Поддержка мужа со стороны терапевта и вызываемое этим нарушение равновесия системы, когда муж требует от жены изменения, дезактивирует привычную схему семьи. Выявляется существующее представление семьи о реальности: отец — суровый сторонник дисциплины, а его свойства, обнаружившиеся в предыдущем эпизоде, — способность проявлять гибкость, чувство юмора и четкость мышления — сведены на нет иррациональными аспектами его способа функционирования, когда он проявляет "свое подлинное лицо". Оспаривание терапевтом этого представления о муже принимает форму конкретного исследования "фактов". В семье существует общепринятый, но не подвергавшийся исследованию миф о разрушительном буйстве отца. Терапевт исследует этот миф. В ходе исторического обзора фактов в присутствии терапевта данная семейная "истина" рассыпается в прах, и покровительство отцу со стороны терапевта делает возможным возникновение иного мифа.
Отец: Да, но, впрочем, для этого есть причина. Когда я был мальчишкой, мой отец обычно разносил все в доме, и…
Мать: И мебель, и все остальное.
Отец:…И это единственное, чего я никогда не стал бы делать. Я видел, как это бывает.
Минухин: То есть ваша жена боится чего-то такого, чего буквально не существует.
Отец: Да, пожалуй. Потому что, не знаю, вообще эти случаи были много лет назад — это только несколько случаев, когда я такое делал.
Мать: Да, но они все еще сидят у тебя в памяти, и ты знаешь, что…
Минухин: Нет, нет, нет! Не говорите о том, что у него в памяти. Вы хотите сказать, что они сидят у вас в памяти.
Мать: Правильно, и вот почему я все еще его боюсь — я знаю, насколько он может потерять контроль над собой.
Минухин: Мистер Кьюн, все, что она вам внушает, — ложь! Пожалуйста, не поддавайтесь. Она внушает вам свое представление о вашей несдержанности, о вашей жесткости, о вашем буйстве. Но судя по тому, что я слышал, самое страшное, что вы сделали, — вот что (ударяет кулаком по стулу). Ну, может быть, немного сильнее.
Отец: Намного силь…
Минухин: Как вы это сделали? Вот так? (Снимает ботинок и ударяет им по полу.)
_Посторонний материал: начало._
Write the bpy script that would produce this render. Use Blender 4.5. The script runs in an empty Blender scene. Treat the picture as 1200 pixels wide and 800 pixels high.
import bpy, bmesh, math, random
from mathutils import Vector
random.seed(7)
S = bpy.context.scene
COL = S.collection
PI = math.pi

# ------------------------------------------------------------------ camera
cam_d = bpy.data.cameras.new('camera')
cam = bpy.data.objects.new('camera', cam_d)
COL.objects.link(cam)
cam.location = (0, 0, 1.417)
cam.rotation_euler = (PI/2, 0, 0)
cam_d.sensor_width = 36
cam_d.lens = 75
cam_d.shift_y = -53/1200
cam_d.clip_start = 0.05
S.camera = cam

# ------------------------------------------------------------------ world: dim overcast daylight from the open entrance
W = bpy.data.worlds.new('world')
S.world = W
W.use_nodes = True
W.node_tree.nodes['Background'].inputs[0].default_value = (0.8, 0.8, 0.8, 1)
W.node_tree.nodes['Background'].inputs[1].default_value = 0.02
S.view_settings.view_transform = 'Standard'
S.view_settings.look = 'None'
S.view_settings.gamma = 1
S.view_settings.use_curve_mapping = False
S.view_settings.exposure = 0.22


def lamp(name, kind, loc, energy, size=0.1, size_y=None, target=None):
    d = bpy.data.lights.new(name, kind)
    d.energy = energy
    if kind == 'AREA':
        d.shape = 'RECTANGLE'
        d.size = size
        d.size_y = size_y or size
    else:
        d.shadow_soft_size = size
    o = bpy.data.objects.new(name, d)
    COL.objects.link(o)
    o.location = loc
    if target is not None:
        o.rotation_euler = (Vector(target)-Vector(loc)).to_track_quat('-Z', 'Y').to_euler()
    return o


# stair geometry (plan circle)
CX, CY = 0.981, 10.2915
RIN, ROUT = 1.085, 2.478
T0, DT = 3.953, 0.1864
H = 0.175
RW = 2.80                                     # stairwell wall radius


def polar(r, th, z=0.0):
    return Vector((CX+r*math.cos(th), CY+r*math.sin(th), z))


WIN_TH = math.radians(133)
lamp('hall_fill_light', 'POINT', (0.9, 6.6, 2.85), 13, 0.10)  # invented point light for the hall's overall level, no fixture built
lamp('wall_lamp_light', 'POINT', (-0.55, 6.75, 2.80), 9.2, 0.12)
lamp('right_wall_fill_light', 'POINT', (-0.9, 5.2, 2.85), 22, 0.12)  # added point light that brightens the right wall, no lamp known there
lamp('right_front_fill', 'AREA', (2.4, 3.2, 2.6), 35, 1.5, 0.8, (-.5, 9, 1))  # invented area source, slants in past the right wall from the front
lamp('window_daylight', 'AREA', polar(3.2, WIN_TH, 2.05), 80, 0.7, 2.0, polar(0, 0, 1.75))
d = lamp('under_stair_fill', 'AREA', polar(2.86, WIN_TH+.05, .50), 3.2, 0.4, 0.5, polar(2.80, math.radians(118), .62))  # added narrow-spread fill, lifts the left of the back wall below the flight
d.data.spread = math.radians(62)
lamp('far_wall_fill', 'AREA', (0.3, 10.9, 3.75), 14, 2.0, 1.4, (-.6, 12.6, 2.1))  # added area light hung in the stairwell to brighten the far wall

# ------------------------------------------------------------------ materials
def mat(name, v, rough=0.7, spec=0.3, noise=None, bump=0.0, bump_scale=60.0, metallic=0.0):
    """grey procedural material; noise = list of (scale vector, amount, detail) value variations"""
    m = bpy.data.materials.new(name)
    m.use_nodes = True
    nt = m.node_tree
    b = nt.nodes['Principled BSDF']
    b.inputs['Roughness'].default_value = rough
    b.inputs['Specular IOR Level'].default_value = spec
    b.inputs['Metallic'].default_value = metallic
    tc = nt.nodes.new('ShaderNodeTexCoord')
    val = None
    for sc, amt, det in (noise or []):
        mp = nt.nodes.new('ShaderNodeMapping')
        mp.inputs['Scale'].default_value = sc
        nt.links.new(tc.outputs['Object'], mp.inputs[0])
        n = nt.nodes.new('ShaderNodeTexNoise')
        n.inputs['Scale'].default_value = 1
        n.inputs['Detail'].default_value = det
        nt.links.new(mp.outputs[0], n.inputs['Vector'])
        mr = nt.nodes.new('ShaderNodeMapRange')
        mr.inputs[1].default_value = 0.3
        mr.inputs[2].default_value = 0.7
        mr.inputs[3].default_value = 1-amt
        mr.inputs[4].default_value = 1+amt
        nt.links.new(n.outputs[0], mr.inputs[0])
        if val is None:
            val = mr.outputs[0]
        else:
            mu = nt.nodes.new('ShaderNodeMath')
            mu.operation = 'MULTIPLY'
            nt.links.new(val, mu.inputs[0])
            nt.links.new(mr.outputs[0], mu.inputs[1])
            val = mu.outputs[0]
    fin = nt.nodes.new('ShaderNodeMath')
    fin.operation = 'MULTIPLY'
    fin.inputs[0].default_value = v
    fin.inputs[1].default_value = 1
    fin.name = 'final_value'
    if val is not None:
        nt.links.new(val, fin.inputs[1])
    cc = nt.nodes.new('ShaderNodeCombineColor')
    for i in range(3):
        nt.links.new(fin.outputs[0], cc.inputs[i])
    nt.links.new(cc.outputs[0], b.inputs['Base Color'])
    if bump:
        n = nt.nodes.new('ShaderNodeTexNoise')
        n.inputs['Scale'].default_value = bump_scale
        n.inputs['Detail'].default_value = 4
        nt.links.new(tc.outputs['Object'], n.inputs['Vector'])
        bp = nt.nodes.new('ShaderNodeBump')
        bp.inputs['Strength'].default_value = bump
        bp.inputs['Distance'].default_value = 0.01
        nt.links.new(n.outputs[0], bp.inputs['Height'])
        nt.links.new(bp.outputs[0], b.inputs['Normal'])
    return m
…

Отец: Правильно. (Смеется.)
Минухин: И вы никого не ударили?
Отец: Ну да, только стенку.
Минухин: Хорошо, так о чем же она говорит? Что она вам внушает?
Мать: Ну, это меня пугает, этого достаточно, чтобы я боялась.
Минухин: Что она вам внушает? Она внушает вам образ чудовища, человека, которого нужно бояться. Я не понимаю, почему вы миритесь с тем, что ваша жена может думать, будто вы способны обидеть вашу маленькую дочку, когда на самом деле вы добродушны, как плюшевый мишка.
Мистер и миссис Кьюн были влюблены друг в друга с детства, отец мистера Кьюна был городским пьяницей, и он вырос, запуганный буйством и агрессивностью отца по отношению к своей матери и к нему. Миссис Кьюн, наоборот, выросла в семье, где всем заправляла мать, с которой она до сих пор общается почти ежедневно, и та подчеркивает и поддерживает ее беспомощность. Когда Кьюны поженились, из сплетения своих индивидуальных биографий они создали семейный миф о буйстве отца, который программирует их функции в семье и многие другие их взаимодействия. Стереотипы взаимного избегания у мужа и жены поддерживают этот миф, который, в свою очередь, программирует стереотипы взаимного избегания. Жена, муж и дочь — все согласны с представлением о склонности мужа к буйству. Поддержка мужа со стороны терапевта представляет собой вызов, брошенный данной семейной истине. Снимая с себя ботинок и бросая его об пол, терапевт пародирует это буйство. Мужа он называет плюшевым мишкой, нежным и заботливым. О его нежности терапевт заговаривает в тот момент, когда семья говорит о его буйстве. Это вызов запрограммированной семьей узости представления мужа о своей роли в семье.